»Warum ist man erst komplett mit Abitur und Studium?«

Martin Kaun, Sänger der Band Grenzenlos, im Gespräch über zwei Handwerkersongs, Zugehörigkeit, Vorurteile und fehlende Wertschätzung.

Herr Kaun, über 500.000mal wurde der Handwerker-Song „Ohne uns geht nichts“ Ihrer Band auf Youtube angesehen. Wie erklären Sie sich diese Begeisterung?
Martin Kaun: Ich glaube mit der Aussage, „ohne uns geht nichts“, haben wir einen Nerv getroffen. Angelehnt an den Slogan „Wirtschaftsmacht von nebenan“ der bundesweiten Imagekampagne wollten wir ein Lied schreiben, das ein Zugehörigkeitsgefühl schafft. Ich freue mich, wenn wir Videos zugeschickt bekommen, in denen Handwerker unseren Song auf der Baustelle oder in der Werkstatt singen. In vielen Kommentaren schreiben Handwerker vom Stolz, den sie empfinden.

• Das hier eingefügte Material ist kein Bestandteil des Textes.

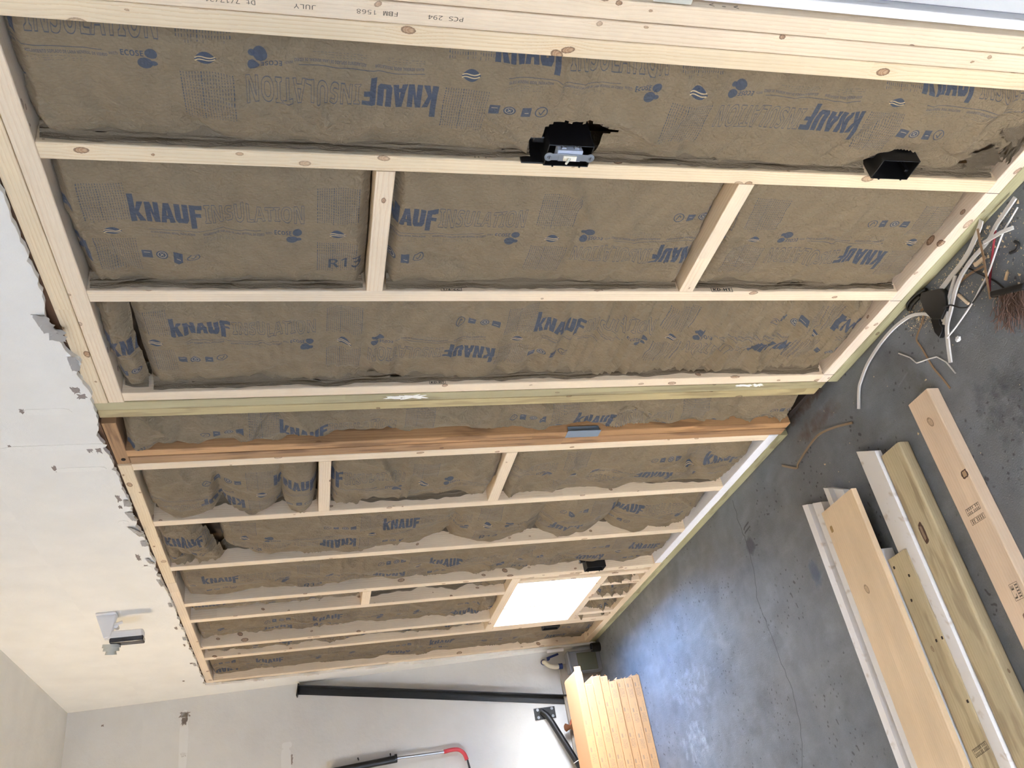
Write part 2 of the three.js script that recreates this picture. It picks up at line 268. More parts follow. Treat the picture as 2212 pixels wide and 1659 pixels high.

Um den Nerv treffen zu können, muss man wissen, wie das Handwerk tickt.
Sind Sie Handwerker?

MK: Nein, inzwischen bin ich in der Musikbranche aktiv, arbeite aber seit meiner Kindheit mit im Abwassertechnik-Betrieb meines Vaters. Unser Bassist ist Zimmerer. Der Schlagzeuger ist Lagerlogistiker. Der Gitarrist arbeitet in der Kfz-Branche. Wir wissen, wie Handwerker ticken.

Sie haben bereits zwei Lieder über das Handwerk veröffentlicht. Warum?
MK: Handwerker stehen in luftigen Höhen, tiefen Gruben, schwitzen und frieren, damit alles funktioniert. Das alles sollte in den ersten Song hinein. Aber Handwerker können nicht nur jubeln.

Wo sehen Sie Probleme?
MK: Im Betrieb meines Vaters wurde es immer schwerer, Azubis und Fachkräfte zu finden. Darüber habe ich nachgedacht und stieß auf viele Vorurteile, denen Jugendliche bei der Berufswahl begegnen. Warum ist man erst komplett mit Abitur und Studium? Lernt man etwas Vernünftiges nur im Büro? Nein, wer mit seinen Händen etwas scham, leistet etwas. Deshalb singen wir „es braucht dich“ und werben für die Ausbildung im Handwerk.

Wer Ihrem Gesang zuhört, spürt Begeisterung. Sind Handwerker Helden?
MK: Jeder, der etwas zum gesellschaftlichen Wohl beiträgt, ist ein Held. Ob Strom, Licht oder Wärme – Handwerker erfüllen Grundbedürfnisse. Das ist elementar. Systemrelevant. Das hat Corona bewiesen. Deshalb wünsche ich mir für das Handwerk eine viel höhere gesellschaftliche Wertschätzung.